[cfe-dev] RFC: Nullability qualifiers

Richard Smith richard at metafoo.co.uk
Sun Jun 14 12:39:56 PDT 2015

On Sun, Jun 14, 2015 at 11:40 AM, Jonathan Schleifer <js at webkeks.org> wrote:

> Am 14.06.2015 um 19:50 schrieb Douglas Gregor <dgregor at apple.com>:
> > The use of this feature is too widespread in iOS/OS X to change the
> spelling there. The feature was in the Xcode 6.3 release notes, the subject
> of a Swift blog entry, and has been adopted in the wild. It is too late.
> Which is why I suggested to have __nonnull as an alias to whatever the new
> name would be on OS X / iOS. Can you please elaborate why that would not be
> a solution? All existing code will keep working.
> > You're jumping to the conclusion that this is an unresolvable conflict
> and that it's the language feature that must change. We might have
> overlapping features, or an easy way to teach Clang to account for the
> differences. Creating a terminology schism has costs, too, if both uses are
> driving toward the same goal.
> I don't see where this is a problem of overlapping features. It's an issue
> of using a name that is already used.
> > What breaks due to this conflict?
> Well, there are two cases we have to look at: The case where Clang
> supports nullability and the case where it doesn't.
> Let's start with the one that has nullability:
> glibc defines __nonnull in sys/cdef.h. This will change the behavior of
> __nonnull to that that glibc wants. If you now want to use code that uses
> the __nonnull from Clang, things will not compile.

__nonnull is defined as a function-like macro, so any use that is not
followed by a ( will work fine. That makes the portability problem
significantly less severe.

> Now for the case where you don't have nullability:
> You add __nonnull to your code to have the new nullability feature on OS X
> / iOS. Because this is not available in upstream Clang yet, you add code
> like:
> #if !__has_feature(nullability)
> # define __nonnull
> # define __nullable
> #endif
> Now, __nonnull is already defined and thus this won't work. You might
> think that it's a good idea to just #undef __nonnull. However, this will
> break the glibc headers.

That seems like an odd way to deal with that portability problem. The
conventional way is:

#if __has_feature(nullability)
#define NONNULL __nonnull
#define NONNULL

... which again works without problems so long as you don't follow NONNULL
with a left parenthesis.

> Your tone here is not conducive to a productive discussion.
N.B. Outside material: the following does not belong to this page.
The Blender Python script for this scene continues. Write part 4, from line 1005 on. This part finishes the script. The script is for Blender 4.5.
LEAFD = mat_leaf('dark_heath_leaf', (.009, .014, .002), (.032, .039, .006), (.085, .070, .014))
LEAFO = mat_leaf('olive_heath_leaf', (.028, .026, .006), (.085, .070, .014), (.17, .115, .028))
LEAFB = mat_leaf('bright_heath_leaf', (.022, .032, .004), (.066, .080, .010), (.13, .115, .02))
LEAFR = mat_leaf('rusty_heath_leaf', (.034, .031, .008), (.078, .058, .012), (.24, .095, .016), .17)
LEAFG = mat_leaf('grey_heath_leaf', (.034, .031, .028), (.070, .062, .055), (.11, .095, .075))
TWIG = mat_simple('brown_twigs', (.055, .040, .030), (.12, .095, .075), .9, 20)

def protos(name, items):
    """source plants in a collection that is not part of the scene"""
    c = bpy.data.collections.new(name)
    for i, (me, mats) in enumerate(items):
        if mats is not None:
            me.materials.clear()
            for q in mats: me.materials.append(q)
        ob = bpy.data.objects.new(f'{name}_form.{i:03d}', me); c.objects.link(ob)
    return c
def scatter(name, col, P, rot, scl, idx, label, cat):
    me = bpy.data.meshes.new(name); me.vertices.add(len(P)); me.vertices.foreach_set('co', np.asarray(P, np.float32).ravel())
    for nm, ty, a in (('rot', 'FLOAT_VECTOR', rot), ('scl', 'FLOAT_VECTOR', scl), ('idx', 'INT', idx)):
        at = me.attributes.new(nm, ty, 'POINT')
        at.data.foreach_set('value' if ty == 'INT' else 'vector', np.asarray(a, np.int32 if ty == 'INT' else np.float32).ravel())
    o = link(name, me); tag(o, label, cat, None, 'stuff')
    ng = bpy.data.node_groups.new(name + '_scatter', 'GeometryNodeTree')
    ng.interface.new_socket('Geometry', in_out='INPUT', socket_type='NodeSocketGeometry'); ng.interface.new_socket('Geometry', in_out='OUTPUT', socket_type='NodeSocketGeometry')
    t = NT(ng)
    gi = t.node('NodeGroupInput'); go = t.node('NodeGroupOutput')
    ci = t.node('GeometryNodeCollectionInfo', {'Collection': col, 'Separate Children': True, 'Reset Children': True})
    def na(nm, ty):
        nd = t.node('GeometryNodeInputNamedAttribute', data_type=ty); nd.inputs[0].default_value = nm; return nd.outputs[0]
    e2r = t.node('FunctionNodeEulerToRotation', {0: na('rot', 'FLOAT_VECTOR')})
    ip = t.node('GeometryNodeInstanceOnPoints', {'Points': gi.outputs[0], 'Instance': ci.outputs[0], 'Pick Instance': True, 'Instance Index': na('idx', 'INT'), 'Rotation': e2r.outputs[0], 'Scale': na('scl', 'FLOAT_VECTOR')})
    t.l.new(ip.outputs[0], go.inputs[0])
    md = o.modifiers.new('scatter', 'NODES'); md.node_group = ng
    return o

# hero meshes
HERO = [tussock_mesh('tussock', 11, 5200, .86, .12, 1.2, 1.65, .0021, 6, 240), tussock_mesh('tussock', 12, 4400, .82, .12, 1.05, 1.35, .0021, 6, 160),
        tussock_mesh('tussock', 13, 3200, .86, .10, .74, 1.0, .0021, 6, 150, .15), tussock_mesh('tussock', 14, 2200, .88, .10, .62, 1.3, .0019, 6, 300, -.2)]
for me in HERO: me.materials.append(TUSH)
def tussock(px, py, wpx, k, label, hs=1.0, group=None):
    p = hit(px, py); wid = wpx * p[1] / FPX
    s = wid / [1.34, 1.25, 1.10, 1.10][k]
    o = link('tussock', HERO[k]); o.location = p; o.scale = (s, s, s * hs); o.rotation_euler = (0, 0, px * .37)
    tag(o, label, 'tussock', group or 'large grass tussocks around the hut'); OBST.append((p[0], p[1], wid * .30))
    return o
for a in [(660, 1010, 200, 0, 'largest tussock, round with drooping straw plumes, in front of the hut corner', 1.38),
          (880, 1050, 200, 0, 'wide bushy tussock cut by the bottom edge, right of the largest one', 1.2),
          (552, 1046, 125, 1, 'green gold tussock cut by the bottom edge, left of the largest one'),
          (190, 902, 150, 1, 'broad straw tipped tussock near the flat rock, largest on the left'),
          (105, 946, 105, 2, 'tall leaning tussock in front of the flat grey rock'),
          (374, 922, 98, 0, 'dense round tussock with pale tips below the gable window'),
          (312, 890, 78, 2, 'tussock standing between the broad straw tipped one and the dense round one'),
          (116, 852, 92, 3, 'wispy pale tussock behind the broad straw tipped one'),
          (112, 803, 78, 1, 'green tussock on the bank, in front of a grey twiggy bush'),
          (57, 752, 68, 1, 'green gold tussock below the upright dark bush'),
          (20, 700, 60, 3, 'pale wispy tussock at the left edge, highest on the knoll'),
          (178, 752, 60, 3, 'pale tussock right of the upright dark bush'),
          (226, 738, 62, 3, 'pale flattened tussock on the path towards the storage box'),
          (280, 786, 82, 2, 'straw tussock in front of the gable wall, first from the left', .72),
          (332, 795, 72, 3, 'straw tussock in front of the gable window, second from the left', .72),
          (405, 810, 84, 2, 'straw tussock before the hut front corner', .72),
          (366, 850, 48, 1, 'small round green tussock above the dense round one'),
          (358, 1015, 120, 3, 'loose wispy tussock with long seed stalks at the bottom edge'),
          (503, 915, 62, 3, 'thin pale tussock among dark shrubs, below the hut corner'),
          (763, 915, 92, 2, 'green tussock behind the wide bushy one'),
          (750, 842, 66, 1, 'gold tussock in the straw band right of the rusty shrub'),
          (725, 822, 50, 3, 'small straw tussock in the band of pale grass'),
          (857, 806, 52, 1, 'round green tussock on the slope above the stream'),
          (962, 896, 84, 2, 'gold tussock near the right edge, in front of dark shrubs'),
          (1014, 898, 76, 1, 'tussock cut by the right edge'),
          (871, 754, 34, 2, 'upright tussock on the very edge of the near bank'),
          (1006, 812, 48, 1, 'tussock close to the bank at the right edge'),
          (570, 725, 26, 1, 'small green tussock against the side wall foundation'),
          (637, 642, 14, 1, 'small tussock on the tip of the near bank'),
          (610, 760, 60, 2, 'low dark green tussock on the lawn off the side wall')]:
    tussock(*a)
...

We don't
> vilify vendors nor patronize it's developers here in the Clang community.
> Keep it civil and keep it technical.
> I don't see how my tone here is not productive - I was merely suggesting
> what to do to prevent this in the future, as this is not the first time of
> this is happening and I'm sensing a pattern here. These were suggestions to
> make sure this won't happen again. The whole __block thing was a real
> problem for quite a long while.
> > And, for the record, this language feature has been tested on Linux and
> this did not manifest as an observable problem there.
> Could you share what exactly you tested? For me, even the case where your
> Clang doesn't support nullability fails, so I didn't even bother trying
> further after that, as that was already a complete blocker to using
> __nonnull.
> > You missed my point completely.
> >
> > Conflicts over syntax happen, even under the most idealized situation of
> well-established languages and slow-moving standards committees. We don't
> point fingers, we dive into the technical problem and come up with a
> solution. And most of the time, it's worked out quite well in Clang.
> >
> > A quick search shows that glibc is defining __nonnull as a function-like
> macro, so this conflict is trivial to resolve.  Is there something more
> I've missed that causes an actual problem?
> How is this trivially fixed other than changing it in glibc to have a
> different name? Could you please elaborate? The only other way I can think
> of is not making __nonnull available for system headers, which, honestly,
> strikes me as a bad idea as that means system headers can't define libc
> functions a __nonnull, which might be quite useful.